CJ: It might sound strange, but in the Glass quartets I find an element of Bach’s Well-Tempered Clavier: it is great music on any level, but you can practice them nearly devotionally. It’s a deep experience.

NC: All really good works have a blueprint embedded in them; the Glass quartets are like those. It’s a matter of the musicians decoding that blueprint.

AT: I know that you find your collaborators to be among your greatest inspirations. Can you speak a bit more to what you’ve learned in those collaborations?

JG: The Silk Road Project is a great place to start, in terms of observing how that group has articulated and then executed its vision in terms of performance. Moreover, working with the other Silk Road artists has been huge for us. That’s how we first met Kayhan Kalhor, for example—and if you’d asked us ten years ago, trained as we were in the Western classical music conservatory tradition, that we’d be getting up on stage with Kayhan with no music in front of us, we would have said, “Are you ---ing kidding me?” (everyone laughs)

But we came to understand with these collaborators, whether Martin Hayes or Kayhan or whomever, that their masterful virtuosity and the specific techniques that they use, like crazy bowings or what have you, brings you past technique to a new state of being—and you don’t realize how you got there.
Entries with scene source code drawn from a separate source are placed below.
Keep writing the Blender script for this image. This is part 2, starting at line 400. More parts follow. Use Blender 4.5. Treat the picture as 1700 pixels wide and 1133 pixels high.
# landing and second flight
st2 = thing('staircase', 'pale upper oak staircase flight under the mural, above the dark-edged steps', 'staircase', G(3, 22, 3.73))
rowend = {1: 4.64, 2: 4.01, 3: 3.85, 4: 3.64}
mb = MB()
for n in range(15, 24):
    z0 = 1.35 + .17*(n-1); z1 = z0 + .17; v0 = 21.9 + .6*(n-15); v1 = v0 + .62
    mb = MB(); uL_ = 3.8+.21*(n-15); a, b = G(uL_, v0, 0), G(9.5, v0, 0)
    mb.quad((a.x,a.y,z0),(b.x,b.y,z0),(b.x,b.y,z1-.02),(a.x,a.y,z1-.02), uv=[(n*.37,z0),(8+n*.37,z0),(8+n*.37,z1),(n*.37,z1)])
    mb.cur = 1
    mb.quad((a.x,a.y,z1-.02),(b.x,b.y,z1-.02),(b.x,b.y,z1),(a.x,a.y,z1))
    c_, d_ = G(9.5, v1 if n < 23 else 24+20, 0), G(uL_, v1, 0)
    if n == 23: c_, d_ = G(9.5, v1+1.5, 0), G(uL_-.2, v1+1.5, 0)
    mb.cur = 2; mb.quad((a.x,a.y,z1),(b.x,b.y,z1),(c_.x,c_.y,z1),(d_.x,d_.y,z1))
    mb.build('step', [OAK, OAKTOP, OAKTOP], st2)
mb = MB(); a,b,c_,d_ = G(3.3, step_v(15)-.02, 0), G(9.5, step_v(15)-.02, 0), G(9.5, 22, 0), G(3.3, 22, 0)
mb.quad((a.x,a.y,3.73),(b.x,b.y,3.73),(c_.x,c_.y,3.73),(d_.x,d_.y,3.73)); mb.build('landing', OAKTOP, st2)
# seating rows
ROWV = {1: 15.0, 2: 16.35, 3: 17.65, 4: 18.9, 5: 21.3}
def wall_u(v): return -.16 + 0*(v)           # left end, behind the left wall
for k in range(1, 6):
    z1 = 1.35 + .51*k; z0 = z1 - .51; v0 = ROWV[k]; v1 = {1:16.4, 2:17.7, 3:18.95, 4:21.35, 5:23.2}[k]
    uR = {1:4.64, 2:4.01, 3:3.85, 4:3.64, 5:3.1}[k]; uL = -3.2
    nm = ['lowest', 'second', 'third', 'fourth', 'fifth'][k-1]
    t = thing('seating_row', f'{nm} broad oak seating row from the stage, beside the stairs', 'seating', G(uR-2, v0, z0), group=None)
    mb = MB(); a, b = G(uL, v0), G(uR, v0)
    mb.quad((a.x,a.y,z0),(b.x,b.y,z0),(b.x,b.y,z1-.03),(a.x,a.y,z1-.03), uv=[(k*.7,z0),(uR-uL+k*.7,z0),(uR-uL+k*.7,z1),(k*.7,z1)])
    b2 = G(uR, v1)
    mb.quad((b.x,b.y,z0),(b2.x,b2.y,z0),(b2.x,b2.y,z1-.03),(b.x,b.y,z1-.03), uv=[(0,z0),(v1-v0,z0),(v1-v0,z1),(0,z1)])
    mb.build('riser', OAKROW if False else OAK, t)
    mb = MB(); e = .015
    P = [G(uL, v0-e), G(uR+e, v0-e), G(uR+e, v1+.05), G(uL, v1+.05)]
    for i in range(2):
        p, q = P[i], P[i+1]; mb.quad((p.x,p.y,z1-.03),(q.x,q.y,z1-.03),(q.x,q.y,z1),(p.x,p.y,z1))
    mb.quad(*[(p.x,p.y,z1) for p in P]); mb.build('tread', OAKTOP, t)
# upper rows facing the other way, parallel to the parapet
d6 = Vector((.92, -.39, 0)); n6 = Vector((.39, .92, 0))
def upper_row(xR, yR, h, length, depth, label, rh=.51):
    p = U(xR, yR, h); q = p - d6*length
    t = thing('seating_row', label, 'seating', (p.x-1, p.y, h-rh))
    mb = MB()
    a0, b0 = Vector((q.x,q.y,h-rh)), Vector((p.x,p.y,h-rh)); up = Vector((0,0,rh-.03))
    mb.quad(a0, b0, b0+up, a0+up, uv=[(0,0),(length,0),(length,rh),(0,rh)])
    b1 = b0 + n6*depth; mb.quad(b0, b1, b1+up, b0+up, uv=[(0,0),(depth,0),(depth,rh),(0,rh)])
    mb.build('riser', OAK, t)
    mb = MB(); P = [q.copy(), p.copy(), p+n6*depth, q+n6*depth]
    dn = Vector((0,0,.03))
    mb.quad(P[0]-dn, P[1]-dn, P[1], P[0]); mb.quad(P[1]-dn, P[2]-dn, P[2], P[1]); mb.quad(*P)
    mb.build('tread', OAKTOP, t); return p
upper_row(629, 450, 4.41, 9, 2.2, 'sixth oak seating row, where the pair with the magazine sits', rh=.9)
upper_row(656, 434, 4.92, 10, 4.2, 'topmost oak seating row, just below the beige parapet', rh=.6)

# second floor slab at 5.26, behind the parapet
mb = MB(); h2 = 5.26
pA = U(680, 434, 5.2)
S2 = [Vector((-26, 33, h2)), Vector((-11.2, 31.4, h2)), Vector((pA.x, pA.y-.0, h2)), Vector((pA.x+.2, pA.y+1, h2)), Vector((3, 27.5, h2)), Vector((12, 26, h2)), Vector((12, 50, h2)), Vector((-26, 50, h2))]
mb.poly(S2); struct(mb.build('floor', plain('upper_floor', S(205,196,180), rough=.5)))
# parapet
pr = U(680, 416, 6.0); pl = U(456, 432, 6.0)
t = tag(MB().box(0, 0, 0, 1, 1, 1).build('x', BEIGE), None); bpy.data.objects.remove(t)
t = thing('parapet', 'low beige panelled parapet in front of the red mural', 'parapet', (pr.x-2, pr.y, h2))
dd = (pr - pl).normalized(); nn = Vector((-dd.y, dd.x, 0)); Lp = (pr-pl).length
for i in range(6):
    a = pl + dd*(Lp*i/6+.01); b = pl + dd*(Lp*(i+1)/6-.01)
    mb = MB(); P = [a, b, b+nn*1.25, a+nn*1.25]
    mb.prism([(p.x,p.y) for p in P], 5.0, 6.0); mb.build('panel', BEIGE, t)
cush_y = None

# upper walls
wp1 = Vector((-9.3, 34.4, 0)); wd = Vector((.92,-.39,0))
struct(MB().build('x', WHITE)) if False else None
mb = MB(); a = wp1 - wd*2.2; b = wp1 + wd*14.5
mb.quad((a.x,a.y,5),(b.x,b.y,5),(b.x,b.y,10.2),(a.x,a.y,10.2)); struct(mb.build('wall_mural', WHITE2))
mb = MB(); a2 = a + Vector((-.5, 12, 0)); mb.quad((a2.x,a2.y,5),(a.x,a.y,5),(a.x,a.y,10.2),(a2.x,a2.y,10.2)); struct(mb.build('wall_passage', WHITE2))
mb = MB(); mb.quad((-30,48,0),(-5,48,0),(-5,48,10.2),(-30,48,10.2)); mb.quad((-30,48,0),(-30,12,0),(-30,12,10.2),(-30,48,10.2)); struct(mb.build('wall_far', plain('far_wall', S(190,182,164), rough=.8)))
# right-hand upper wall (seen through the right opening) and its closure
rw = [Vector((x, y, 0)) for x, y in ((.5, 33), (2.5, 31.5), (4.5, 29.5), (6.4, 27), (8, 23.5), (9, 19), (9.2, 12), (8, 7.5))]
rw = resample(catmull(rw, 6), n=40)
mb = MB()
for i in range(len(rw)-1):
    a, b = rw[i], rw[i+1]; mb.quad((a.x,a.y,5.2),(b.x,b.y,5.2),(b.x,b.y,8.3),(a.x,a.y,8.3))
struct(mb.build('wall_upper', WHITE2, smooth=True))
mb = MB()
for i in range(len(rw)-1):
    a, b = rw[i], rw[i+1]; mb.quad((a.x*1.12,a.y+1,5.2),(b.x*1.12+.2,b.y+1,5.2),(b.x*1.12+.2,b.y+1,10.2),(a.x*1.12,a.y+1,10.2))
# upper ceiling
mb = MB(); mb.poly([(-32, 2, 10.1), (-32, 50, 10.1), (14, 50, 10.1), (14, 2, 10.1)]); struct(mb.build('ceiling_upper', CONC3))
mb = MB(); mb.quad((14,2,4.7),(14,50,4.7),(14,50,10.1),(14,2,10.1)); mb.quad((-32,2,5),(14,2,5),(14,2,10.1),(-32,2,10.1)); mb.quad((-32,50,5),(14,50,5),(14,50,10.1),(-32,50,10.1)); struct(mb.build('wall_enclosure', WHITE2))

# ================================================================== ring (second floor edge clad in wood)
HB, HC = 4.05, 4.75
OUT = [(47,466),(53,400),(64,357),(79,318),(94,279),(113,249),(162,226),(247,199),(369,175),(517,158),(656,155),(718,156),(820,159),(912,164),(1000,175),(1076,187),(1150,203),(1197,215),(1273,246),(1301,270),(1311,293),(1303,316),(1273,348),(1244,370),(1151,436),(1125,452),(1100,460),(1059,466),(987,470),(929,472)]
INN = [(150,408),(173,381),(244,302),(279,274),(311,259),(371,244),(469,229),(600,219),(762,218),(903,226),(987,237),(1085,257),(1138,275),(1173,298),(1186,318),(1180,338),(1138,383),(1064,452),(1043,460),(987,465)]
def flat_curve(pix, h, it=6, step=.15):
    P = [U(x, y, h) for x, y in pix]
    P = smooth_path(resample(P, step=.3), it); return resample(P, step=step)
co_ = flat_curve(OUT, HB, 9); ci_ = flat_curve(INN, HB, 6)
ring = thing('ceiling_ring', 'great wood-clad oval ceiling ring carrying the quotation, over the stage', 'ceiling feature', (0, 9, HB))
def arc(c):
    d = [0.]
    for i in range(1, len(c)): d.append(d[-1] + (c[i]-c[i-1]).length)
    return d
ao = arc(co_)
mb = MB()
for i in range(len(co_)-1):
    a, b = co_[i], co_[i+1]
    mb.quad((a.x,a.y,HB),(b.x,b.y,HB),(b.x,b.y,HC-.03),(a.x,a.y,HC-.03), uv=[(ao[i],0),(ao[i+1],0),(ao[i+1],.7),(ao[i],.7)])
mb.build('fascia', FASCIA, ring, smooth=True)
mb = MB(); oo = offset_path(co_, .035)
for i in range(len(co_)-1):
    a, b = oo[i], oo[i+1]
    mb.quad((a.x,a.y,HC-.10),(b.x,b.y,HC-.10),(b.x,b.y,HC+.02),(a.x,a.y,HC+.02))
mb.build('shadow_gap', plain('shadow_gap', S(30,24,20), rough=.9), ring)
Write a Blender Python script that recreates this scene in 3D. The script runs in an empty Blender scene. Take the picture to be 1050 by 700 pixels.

CJ: You tell the truth by going crazy.

JG: Right. The commonality amongst all those disparate performers is that all the technical stuff is there for a larger purpose. We play in a different way for having worked with Kayhan, and with the vocalist Alim Qasimov from Azerbaijan, and with Yo-Yo. Yo-Yo is a perfect example. He has absolutely all mastered his own tradition, but he goes way beyond that tradition. He transcends. And that’s our ultimate goal, too.